Que o Brasil é um país surrealista disso ninguém tem dúvida. Em tudo, inclusive em preparação de um suposto golpe de estado, nossos estrategistas conseguem traçar o irreal por meio do absurdo, demonstrando falta de maturidade, competência, ausência de estratégia, de lógica e de conhecimento. Tudo começou quando a Policia Federal (PF) encontrou, na casa do ex-ministro da Justiça, Anderson Torres, a minuta de um decreto que permitiria ao ex-presidente da República, Jair Bolsonaro, instaurar um estado de defesa na sede do Tribunal Superior Eleitoral (TSE) visando reverter o resultado eleitoral expressado pelas urnas.
Tempos depois veio à tona outro suposto e absurdo plano de golpe de estado, dessa vez com propostas de assassinato do presidente da República, do seu vice e de um ministro do Supremo Tribunal Federal. As provas desse segundo plano foram reunidas num relatório da PF a partir de informações de operadoras de telefonia e de informações armazenadas no aparelho celular do tenente-coronel do Exército Mário Cid, antigo ajudante de ordens do capitão Bolsonaro, cuja gravação teria sido recuperada por meio de um software israelense. O resultado todo mundo sabe: prisão do general Braga Neto e de vários oficiais “Kids-Pretos”, tropa de elite do nosso glorioso Exército.

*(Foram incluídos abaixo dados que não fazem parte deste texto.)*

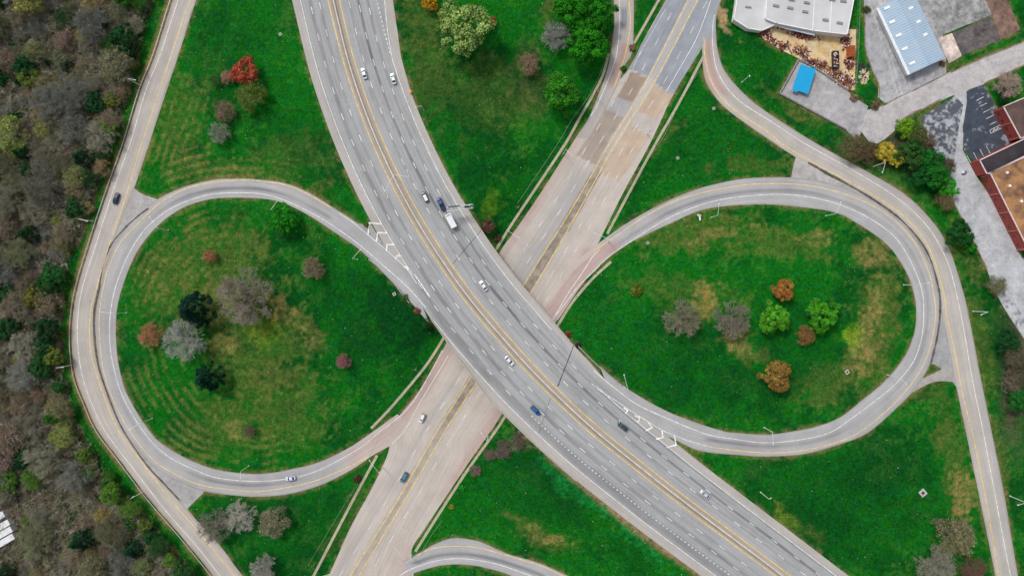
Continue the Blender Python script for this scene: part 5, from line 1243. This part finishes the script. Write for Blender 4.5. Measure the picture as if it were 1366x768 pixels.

Um desse oficiais, o tenente-coronel Rodrigo Bezerra de Azevedo, também preso, teve as visitas suspensas depois que sua irmã, Dhebora Bezerra de Azevedo, tentou entregar a ele um fone de ouvido, um cabo USB e um cartão de memória para celular, escondidos em um panetone, no final de dezembro do ano passado. Os Itens estavam em uma caixa de panetone lacrada, e foram descobertos quando a caixa foi submetida ao detector de metais.
Supondo que esse mal traçado plano seja verdadeiro, os detalhes nele contidos esbanjam banalidades, parecendo mais uma peça de um filme de comédia satírico ao estilo Os Trapalhões. Alguns dos acontecimentos reais que envolvem a operação parecem bizarros demais, até para os padrões brasileiros. Para começar, todos os envolvidos falavam abertamente em dar um golpe para assumir o poder, além de filmarem tudo, inclusive eles próprios, bem como gravarem os procedimentos e diálogos para a posteridade. Essa gravação teria sido encontrada na casa de Mauro Cid, que foi preso em maio de 2023 e assinou um acordo de delação premiada depois de ter mentido mais de onze vezes, segundo o advogado do general Braga Neto.
As provas são tão absurdas que mesmo um trapalhão não as guardaria para usá-las no futuro a seu favor ou negociar com a polícia caso fosse preso, como foi o caso do coronel Cid, que terminou sendo beneficiado por uma delação premiada. E o pior é que os golpistas não só teriam planejado o golpe como também adiantaram as provas para a Polícia Federal descobrir. O documento parece coisa de maluco, escrito, com todas as letras, que um “estado de sítio” seria instituído no Brasil. E o pior é que deixaram isso impresso na sala de Bolsonaro. A explicação dada pelo advogado do capitão foi que ele não gostava de ler no celular e pediu que fosse impresso por ter “problemas de visão”. Ele nega que Bolsonaro tivesse ciência do documento. As trapalhadas são tantas que o general Augusto Heleno, que foi ministro Chefe do Gabinete da Segurança Institucional de Bolsonaro, teria anotado tudo numa agenda. Pode?
Diante de tantas asneiras, as provas chegam a ser hilárias. Tem quem ache que existia um método nisso tudo, enquanto outros afirmam que foi coisa de gente sem o mínimo preparo, inclusive para a prática de crime. Seja como for, o lado trapalhão desse plano culminou com a descoberta do material, pela PF, escondido na caixa de panetone da irmã do coronel. Segundo CARRARA, para se saber se algo é crime é importante conhecer os seus elementos, ou sejam, os gerais e os especiais. Os gerais são aqueles que determinam as condições sem as quais o crime não se configura: o elemento subjetivo e o objetivo. No caso do golpe, é o elemento objetivo que nos interessa, que é aquele que compreende a ação ou omissão e o resultado, uma vez que sem eles não há crime. Como não houve nenhuma ação, o atrapalhado golpe, se realmente existiu, ficou no papel e no celular de Mauro Cid, agora agravado com os materiais descobertos na Operação Especial Panetone.
*Luiz Holanda, advogado e professor universitário.